▶ GIVEN REQUEST
How many lines in the records below hold the string "picture"? Answer with the number alone.

▶ EXERCISE INPUTS

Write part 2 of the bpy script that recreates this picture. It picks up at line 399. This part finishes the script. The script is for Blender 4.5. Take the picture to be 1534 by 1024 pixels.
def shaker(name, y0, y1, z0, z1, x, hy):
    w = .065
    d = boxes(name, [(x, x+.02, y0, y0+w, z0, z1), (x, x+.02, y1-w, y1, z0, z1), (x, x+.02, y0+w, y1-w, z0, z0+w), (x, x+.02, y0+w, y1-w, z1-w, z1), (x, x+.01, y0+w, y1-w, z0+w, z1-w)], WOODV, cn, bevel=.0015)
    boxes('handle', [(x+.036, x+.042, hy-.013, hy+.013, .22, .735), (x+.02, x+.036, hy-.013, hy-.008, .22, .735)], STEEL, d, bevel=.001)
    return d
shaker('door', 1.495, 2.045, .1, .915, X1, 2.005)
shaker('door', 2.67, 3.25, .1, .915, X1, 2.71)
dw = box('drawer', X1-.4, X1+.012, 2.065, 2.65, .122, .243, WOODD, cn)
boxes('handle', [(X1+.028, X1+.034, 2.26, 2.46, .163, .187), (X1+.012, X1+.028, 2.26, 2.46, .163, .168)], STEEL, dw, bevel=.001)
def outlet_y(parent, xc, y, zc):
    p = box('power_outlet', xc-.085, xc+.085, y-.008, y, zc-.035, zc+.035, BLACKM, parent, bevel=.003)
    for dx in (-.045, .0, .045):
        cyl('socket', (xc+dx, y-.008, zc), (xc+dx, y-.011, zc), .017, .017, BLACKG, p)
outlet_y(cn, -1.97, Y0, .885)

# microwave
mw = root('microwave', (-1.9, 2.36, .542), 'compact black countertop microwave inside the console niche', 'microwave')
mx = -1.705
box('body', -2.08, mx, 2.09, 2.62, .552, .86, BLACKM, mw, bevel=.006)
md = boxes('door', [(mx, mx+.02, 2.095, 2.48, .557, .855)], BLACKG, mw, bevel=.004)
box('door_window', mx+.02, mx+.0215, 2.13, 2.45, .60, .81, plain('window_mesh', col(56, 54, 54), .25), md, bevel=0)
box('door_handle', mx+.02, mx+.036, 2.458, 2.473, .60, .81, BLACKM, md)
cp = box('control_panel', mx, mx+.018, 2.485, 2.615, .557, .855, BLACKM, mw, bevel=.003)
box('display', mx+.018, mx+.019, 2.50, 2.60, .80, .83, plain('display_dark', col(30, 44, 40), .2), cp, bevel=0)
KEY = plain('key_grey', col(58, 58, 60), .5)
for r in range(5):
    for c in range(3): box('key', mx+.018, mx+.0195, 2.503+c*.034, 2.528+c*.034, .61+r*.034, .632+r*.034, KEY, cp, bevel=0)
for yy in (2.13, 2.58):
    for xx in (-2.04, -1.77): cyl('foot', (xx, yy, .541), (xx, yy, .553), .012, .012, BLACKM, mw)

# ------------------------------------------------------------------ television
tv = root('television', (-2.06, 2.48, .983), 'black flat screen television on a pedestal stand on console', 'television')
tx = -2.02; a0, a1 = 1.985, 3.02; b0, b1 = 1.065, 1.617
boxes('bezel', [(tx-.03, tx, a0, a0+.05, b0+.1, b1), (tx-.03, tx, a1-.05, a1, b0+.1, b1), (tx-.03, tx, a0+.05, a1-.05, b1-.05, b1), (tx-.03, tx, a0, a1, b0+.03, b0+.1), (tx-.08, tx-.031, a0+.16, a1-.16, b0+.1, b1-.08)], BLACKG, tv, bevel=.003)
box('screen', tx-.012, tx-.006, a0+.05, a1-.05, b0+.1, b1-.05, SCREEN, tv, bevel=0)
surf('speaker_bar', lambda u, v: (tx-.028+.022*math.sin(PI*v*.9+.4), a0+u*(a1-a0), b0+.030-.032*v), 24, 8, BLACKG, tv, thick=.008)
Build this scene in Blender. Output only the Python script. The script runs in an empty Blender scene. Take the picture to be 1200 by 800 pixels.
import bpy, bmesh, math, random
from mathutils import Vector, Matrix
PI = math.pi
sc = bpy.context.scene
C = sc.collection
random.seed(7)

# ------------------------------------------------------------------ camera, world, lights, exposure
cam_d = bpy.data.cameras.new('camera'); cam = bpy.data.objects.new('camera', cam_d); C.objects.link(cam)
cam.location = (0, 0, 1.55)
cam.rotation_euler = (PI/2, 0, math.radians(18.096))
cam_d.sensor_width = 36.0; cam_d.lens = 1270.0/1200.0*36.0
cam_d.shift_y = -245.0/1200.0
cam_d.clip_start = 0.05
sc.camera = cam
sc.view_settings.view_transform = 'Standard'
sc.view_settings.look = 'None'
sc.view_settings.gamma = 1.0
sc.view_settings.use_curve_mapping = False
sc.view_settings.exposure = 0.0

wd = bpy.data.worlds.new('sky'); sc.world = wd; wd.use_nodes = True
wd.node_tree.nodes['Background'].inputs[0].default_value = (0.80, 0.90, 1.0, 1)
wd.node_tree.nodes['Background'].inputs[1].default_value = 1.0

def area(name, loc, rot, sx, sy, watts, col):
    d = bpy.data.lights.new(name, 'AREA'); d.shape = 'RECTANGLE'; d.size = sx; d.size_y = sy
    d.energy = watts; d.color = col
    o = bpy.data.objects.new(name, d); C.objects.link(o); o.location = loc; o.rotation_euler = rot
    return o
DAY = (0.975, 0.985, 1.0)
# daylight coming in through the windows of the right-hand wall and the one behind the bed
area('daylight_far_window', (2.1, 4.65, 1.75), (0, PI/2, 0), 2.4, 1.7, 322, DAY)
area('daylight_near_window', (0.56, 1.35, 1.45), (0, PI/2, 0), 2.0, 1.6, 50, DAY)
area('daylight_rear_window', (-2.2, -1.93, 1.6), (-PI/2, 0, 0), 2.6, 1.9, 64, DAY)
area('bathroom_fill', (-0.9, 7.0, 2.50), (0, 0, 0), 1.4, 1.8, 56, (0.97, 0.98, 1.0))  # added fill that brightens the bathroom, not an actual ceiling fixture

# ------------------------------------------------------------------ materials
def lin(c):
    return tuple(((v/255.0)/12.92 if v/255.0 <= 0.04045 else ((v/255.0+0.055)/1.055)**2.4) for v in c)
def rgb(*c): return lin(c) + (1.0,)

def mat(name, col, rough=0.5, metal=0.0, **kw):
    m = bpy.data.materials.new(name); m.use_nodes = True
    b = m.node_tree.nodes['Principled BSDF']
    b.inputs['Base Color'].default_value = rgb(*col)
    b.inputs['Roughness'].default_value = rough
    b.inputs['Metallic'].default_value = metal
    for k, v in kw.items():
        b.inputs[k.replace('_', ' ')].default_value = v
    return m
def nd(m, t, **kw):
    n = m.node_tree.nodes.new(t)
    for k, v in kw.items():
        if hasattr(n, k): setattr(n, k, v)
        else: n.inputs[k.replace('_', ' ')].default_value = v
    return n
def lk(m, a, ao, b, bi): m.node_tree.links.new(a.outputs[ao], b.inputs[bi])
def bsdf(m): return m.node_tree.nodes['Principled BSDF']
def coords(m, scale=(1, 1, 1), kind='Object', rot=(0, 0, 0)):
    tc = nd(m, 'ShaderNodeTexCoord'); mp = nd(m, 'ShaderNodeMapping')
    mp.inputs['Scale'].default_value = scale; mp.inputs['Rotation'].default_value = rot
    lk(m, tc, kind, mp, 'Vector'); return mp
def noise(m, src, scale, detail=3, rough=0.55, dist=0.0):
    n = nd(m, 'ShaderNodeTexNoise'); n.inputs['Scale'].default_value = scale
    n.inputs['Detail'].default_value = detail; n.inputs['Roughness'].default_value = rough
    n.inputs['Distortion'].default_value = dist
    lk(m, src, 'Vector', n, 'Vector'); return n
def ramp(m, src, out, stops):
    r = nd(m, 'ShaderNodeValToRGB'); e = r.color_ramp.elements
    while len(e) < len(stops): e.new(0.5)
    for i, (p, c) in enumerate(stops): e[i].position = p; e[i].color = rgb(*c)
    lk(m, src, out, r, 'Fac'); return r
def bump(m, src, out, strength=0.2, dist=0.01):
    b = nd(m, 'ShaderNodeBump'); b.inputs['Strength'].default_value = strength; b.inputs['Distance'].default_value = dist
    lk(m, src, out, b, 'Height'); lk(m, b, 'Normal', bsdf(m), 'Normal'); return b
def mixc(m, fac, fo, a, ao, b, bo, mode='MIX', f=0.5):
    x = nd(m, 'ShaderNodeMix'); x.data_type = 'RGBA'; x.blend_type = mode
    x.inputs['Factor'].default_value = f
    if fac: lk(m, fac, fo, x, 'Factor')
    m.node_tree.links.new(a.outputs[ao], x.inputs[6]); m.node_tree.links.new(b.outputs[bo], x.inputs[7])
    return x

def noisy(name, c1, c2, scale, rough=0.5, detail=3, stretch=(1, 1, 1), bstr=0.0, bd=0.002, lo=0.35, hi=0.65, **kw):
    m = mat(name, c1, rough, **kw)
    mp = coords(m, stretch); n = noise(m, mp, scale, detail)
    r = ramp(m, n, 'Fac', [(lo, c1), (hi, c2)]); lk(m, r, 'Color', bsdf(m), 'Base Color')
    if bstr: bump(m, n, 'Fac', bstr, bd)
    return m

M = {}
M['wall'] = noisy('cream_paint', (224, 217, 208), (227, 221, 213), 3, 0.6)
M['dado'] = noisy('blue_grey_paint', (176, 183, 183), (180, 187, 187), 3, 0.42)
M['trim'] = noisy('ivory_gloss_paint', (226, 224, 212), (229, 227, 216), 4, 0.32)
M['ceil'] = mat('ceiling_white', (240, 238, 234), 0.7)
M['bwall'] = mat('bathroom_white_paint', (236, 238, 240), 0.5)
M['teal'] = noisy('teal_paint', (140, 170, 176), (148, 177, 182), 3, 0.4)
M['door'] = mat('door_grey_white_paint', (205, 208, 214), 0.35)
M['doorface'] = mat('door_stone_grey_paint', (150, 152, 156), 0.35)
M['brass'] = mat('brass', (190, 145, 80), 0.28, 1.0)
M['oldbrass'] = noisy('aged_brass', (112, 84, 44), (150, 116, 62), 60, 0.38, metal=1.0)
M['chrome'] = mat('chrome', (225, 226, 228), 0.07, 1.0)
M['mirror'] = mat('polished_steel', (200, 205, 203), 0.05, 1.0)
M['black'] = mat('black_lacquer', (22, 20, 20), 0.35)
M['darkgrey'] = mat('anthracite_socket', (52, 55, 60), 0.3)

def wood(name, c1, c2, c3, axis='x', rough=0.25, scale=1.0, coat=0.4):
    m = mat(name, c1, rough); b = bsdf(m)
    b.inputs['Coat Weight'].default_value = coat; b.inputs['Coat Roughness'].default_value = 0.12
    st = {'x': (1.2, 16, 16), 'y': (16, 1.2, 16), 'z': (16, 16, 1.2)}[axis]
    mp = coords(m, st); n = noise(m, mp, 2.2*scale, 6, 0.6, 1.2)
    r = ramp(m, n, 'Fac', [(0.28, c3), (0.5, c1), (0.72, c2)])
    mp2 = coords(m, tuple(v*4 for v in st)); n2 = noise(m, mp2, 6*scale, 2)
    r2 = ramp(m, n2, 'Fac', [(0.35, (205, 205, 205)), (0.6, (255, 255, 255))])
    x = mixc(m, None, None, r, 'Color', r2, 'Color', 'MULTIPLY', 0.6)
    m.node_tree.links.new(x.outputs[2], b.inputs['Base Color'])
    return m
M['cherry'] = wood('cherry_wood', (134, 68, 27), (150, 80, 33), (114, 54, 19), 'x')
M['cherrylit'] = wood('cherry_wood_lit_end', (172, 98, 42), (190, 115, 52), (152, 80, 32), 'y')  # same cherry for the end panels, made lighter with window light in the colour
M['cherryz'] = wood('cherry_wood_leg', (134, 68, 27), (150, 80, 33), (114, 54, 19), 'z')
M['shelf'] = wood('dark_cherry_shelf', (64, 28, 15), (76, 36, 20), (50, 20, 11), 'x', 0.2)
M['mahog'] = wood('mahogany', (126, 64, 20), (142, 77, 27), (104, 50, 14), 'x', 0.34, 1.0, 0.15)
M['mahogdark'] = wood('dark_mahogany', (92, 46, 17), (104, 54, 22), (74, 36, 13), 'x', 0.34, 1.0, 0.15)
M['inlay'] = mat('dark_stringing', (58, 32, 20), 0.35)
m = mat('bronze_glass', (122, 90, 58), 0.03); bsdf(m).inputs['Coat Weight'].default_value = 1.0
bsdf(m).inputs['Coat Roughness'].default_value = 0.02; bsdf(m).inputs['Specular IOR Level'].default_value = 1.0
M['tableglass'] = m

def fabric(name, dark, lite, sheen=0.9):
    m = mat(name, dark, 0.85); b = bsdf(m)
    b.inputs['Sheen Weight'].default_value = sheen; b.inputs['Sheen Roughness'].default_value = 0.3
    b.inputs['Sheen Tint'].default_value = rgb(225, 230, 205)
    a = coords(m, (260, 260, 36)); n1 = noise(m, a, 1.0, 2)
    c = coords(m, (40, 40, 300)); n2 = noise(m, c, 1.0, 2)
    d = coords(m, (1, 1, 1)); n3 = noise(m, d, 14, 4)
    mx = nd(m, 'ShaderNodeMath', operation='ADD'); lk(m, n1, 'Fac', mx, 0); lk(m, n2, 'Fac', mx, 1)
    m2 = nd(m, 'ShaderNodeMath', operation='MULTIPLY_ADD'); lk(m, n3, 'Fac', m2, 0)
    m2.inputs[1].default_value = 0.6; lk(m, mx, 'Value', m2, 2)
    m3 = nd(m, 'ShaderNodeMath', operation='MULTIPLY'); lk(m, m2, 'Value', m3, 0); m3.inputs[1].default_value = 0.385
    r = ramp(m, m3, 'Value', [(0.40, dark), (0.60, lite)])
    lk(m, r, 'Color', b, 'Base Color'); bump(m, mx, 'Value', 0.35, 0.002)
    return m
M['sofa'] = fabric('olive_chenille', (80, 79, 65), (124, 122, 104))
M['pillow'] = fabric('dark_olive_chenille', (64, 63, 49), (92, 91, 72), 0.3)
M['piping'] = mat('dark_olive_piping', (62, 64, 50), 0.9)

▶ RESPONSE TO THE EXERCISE
2